What you should do → Write out all the lines again, precisely as they stand, but without the images.

►

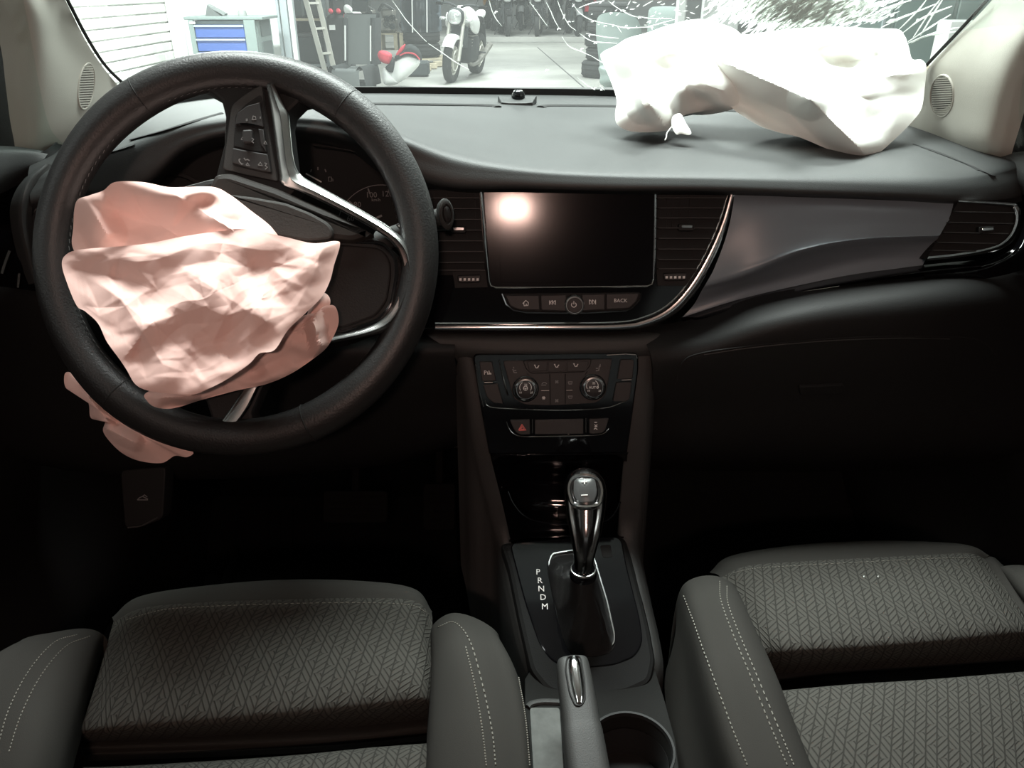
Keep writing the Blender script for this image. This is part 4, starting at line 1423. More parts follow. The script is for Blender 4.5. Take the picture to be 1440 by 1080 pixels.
# hub and trim
hub = prism('hub', WP, rnd([(305, 250), (350, 262), (398, 274), (470, 305), (545, 345), (568, 366), (568, 400), (556, 440), (530, 462), (470, 484), (400, 492), (300, 500), (215, 470), (180, 400), (200, 320), (250, 265)], 14), -.05, .006, M_DARK, sw, bev=.006)
prism('hub_shoulder', WP, rnd([(309, 250), (330, 248), (396, 270), (470, 302), (530, 334), (500, 345), (420, 335), (330, 300), (300, 270)], 8), .0, .016, mat('warm dark vinyl', (.020, .017, .015), .6, spec=.25, bump=.2, bscale=700), sw, bev=.006)
prism('airbag_lid', WP, rnd([(330, 280), (365, 284), (410, 292), (445, 306), (468, 319), (475, 328), (474, 342), (440, 345), (380, 335)], 8), .012, .021, mat('torn lid vinyl', (.034, .032, .030), .65, spec=.3, bump=.3, bscale=500), sw, bev=.0025)
prism('side_insert', WP, rnd([(468, 345), (535, 350), (549, 364), (552, 385), (546, 425), (530, 446), (480, 464), (450, 440), (455, 380)], 9), .004, .0085, mat('warm lit black vinyl', (.014, .011, .010), .65, spec=.2, bump=.2, bscale=600), sw, bev=.002)  # black vinyl tinted brown with the warm cabin light
ring('insert_gap', WP, rnd([(460, 338), (540, 340), (560, 360), (562, 388), (554, 432), (534, 454), (480, 472), (440, 440), (445, 380)], 10), .004, .004, .0065, M_GLOSS, sw)
up_e = [(386, 118), (399, 146), (406, 160), (409, 185), (413, 220), (418, 238), (427, 249), (455, 265), (500, 290), (545, 317), (570, 338), (581, 358), (583, 380), (579, 408), (569, 438), (551, 461), (520, 473), (465, 484)]
lo_e = [(374, 119), (379, 146), (382, 165), (386, 195), (390, 225), (393, 245), (397, 260), (430, 273), (478, 296), (525, 322), (551, 341), (563, 360), (567, 382), (563, 406), (552, 432), (534, 451), (508, 463), (465, 474)]
ribbon('chrome_trim', WP, up_e, lo_e, .009, M_SATIN, sw, n=110, h0=.006, prof=[(0, -.6), (0, .35), (.1, .62), (.3, .8), (.48, 1.0), (.56, .82), (.8, .62), (.95, .45), (1, .2), (1, -.6)])
# lower spoke, mostly behind the airbag
prism('spoke', WP, [(286, 480), (356, 480), (370, 540), (352, 580), (356, 600), (300, 606), (285, 560)], -.026, -.004, M_DARK, sw, bev=.003)
ribbon('spoke_trim', WP, [(372, 520), (362, 546), (347, 576), (328, 602)], [(352, 530), (336, 556), (318, 582), (303, 601)], .008, M_SATIN, sw, n=24, h0=.0)
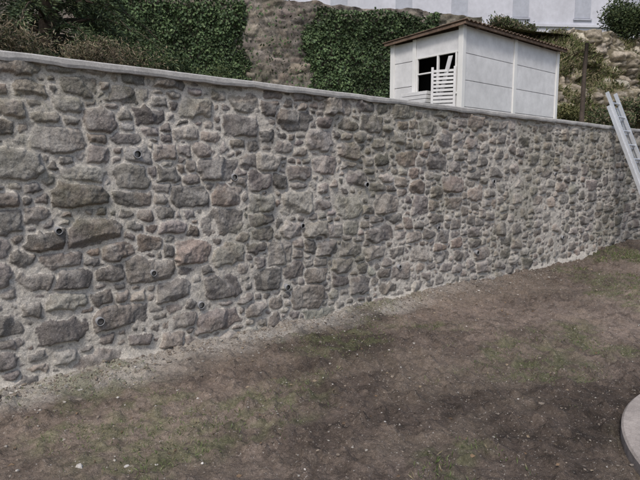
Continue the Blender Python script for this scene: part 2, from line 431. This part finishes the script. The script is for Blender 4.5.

◄

Expected output →
Keep writing the Blender script for this image. This is part 4, starting at line 1423. More parts follow. The script is for Blender 4.5. Take the picture to be 1440 by 1080 pixels.
# hub and trim
hub = prism('hub', WP, rnd([(305, 250), (350, 262), (398, 274), (470, 305), (545, 345), (568, 366), (568, 400), (556, 440), (530, 462), (470, 484), (400, 492), (300, 500), (215, 470), (180, 400), (200, 320), (250, 265)], 14), -.05, .006, M_DARK, sw, bev=.006)
prism('hub_shoulder', WP, rnd([(309, 250), (330, 248), (396, 270), (470, 302), (530, 334), (500, 345), (420, 335), (330, 300), (300, 270)], 8), .0, .016, mat('warm dark vinyl', (.020, .017, .015), .6, spec=.25, bump=.2, bscale=700), sw, bev=.006)
prism('airbag_lid', WP, rnd([(330, 280), (365, 284), (410, 292), (445, 306), (468, 319), (475, 328), (474, 342), (440, 345), (380, 335)], 8), .012, .021, mat('torn lid vinyl', (.034, .032, .030), .65, spec=.3, bump=.3, bscale=500), sw, bev=.0025)
prism('side_insert', WP, rnd([(468, 345), (535, 350), (549, 364), (552, 385), (546, 425), (530, 446), (480, 464), (450, 440), (455, 380)], 9), .004, .0085, mat('warm lit black vinyl', (.014, .011, .010), .65, spec=.2, bump=.2, bscale=600), sw, bev=.002)  # black vinyl tinted brown with the warm cabin light
ring('insert_gap', WP, rnd([(460, 338), (540, 340), (560, 360), (562, 388), (554, 432), (534, 454), (480, 472), (440, 440), (445, 380)], 10), .004, .004, .0065, M_GLOSS, sw)
up_e = [(386, 118), (399, 146), (406, 160), (409, 185), (413, 220), (418, 238), (427, 249), (455, 265), (500, 290), (545, 317), (570, 338), (581, 358), (583, 380), (579, 408), (569, 438), (551, 461), (520, 473), (465, 484)]
lo_e = [(374, 119), (379, 146), (382, 165), (386, 195), (390, 225), (393, 245), (397, 260), (430, 273), (478, 296), (525, 322), (551, 341), (563, 360), (567, 382), (563, 406), (552, 432), (534, 451), (508, 463), (465, 474)]
ribbon('chrome_trim', WP, up_e, lo_e, .009, M_SATIN, sw, n=110, h0=.006, prof=[(0, -.6), (0, .35), (.1, .62), (.3, .8), (.48, 1.0), (.56, .82), (.8, .62), (.95, .45), (1, .2), (1, -.6)])
# lower spoke, mostly behind the airbag
prism('spoke', WP, [(286, 480), (356, 480), (370, 540), (352, 580), (356, 600), (300, 606), (285, 560)], -.026, -.004, M_DARK, sw, bev=.003)
ribbon('spoke_trim', WP, [(372, 520), (362, 546), (347, 576), (328, 602)], [(352, 530), (336, 556), (318, 582), (303, 601)], .008, M_SATIN, sw, n=24, h0=.0)
Continue the Blender Python script for this scene: part 2, from line 431. This part finishes the script. The script is for Blender 4.5.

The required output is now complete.